I have been reflecting a lot on resilience recently (which I am considering as the ability to work under increasing pressures without a stress response).  As preparation for some Stress Management workshops, I have been reviewing some of the most recent research (see for example Margaret Chesney’s lecture, available via iTunes University: “New Scientific Strategies for Managing Stress, Building Resilience and Bringing Balance to Life     [Show ID: 20631]”)

I have also been coaching a number of people experiencing both chronic and acute pressures, and reflecting on what has helped them - and in some cases their remarkable and humbling resilience.

What has proved interesting is the degree to which the most recent research gives ever-more solid underpinnings for the four-fold framework which I have been working with.  (Chesney talks explicitly about three strands, the physical (both physiological and behavioural) the mental, and the relational or social/emotional.  To these I add the existential/spiritual - dealing with issues of meaning and value.  That relates to my interest in Viktor Frankl, and also echoes Covey's framework in 7 Habits and First Things First.  And Chesney refers to it tacitly on several occasions: the importance of purpose, meaning and value.

Of course, this is all linked to my interest in narratives: the interpretations that people place upon their experiences, which can have a huge impact on positive affect - which is what all four strands are designed to support (and again, Chesney has the research to demonstrate the links between positive affect and resilience.)

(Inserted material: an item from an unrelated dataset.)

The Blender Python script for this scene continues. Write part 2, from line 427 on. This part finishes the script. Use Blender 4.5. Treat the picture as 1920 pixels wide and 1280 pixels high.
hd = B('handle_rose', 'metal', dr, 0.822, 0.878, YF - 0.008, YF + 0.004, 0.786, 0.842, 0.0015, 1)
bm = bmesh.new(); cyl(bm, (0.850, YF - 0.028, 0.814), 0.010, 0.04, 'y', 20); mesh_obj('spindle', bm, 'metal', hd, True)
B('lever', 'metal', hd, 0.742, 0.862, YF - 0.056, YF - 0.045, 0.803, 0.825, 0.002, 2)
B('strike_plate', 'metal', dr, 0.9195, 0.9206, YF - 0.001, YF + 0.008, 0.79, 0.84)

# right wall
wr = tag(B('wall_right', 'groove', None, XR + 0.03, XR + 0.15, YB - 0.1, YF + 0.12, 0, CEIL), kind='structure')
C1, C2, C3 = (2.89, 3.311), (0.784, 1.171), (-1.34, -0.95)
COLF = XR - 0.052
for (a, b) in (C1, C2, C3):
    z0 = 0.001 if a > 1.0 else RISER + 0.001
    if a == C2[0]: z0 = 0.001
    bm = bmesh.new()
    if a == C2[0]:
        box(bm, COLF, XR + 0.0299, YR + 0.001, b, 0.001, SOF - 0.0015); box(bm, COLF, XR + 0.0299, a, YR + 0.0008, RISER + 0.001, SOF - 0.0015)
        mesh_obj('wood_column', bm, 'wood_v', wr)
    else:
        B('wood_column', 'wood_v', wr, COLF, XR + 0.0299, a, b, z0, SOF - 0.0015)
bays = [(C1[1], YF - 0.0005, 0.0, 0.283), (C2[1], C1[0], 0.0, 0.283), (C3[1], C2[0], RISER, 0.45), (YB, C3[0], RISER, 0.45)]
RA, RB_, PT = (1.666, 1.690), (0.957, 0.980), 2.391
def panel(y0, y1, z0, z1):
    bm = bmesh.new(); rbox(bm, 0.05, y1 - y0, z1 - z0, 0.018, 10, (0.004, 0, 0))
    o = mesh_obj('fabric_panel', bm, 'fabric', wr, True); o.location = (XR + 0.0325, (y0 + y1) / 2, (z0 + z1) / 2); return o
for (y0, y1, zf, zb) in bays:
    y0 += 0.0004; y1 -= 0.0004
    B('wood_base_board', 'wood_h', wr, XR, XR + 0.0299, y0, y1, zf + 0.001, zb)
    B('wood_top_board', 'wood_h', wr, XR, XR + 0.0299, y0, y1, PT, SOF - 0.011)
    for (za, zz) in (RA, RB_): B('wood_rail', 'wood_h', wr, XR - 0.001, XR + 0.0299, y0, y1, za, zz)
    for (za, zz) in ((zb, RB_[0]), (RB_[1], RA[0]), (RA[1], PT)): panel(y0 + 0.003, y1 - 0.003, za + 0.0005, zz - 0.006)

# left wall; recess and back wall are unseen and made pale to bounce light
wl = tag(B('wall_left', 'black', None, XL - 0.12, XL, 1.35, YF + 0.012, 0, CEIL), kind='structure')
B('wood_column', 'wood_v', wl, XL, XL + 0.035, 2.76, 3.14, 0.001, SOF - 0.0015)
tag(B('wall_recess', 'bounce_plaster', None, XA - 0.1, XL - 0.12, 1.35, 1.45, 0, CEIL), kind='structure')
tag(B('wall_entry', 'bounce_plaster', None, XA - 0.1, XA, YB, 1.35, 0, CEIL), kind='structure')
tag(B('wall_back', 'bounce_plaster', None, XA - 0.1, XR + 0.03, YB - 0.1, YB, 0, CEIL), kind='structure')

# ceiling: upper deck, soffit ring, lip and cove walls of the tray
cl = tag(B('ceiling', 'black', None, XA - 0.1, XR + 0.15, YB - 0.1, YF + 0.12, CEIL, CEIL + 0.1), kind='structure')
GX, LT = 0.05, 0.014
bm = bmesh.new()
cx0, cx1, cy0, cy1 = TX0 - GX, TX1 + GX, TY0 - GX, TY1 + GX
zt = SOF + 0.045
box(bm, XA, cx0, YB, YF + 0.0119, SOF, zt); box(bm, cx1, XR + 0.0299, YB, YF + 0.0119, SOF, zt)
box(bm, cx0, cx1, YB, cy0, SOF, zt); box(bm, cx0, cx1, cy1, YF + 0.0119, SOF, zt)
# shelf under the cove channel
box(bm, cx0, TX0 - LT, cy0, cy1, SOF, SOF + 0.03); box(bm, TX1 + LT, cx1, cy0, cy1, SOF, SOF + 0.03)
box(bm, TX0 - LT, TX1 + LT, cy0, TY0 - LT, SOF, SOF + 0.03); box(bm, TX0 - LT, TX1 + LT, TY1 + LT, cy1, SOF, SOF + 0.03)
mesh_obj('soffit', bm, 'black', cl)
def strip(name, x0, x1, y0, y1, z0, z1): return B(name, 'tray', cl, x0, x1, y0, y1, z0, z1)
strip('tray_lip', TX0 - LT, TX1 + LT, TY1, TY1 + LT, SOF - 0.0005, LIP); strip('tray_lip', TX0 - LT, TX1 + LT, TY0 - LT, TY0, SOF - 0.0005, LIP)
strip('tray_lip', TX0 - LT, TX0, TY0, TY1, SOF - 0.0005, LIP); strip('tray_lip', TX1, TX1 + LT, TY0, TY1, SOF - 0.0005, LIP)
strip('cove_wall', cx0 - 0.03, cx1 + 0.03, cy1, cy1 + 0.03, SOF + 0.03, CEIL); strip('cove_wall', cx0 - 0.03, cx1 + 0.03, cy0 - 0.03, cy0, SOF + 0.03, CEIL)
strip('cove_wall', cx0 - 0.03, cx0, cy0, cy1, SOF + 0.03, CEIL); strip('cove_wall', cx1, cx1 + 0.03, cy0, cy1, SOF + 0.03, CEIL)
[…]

And as someone who attended a recent workshop pointed out, there is nothing new under the sun.  The classic Christian virtues of Faith, Hope and Charity are a good bedrock for meaning, values, positive relationships, and positive affect generally - and similar underpinnings may be found in many other ancient and traditional wisdoms, with which I am less familiar.

The other area I am keen to explore, and possibly integrate more fully into my work on resilience, is humour. I have been intrigued by Metcalf's Humor Risk and Change programme and am sure he is onto something (though his presentation doesn't always play well with a British audience).  So I am on the look-out for any research on humour and resilience - any clues?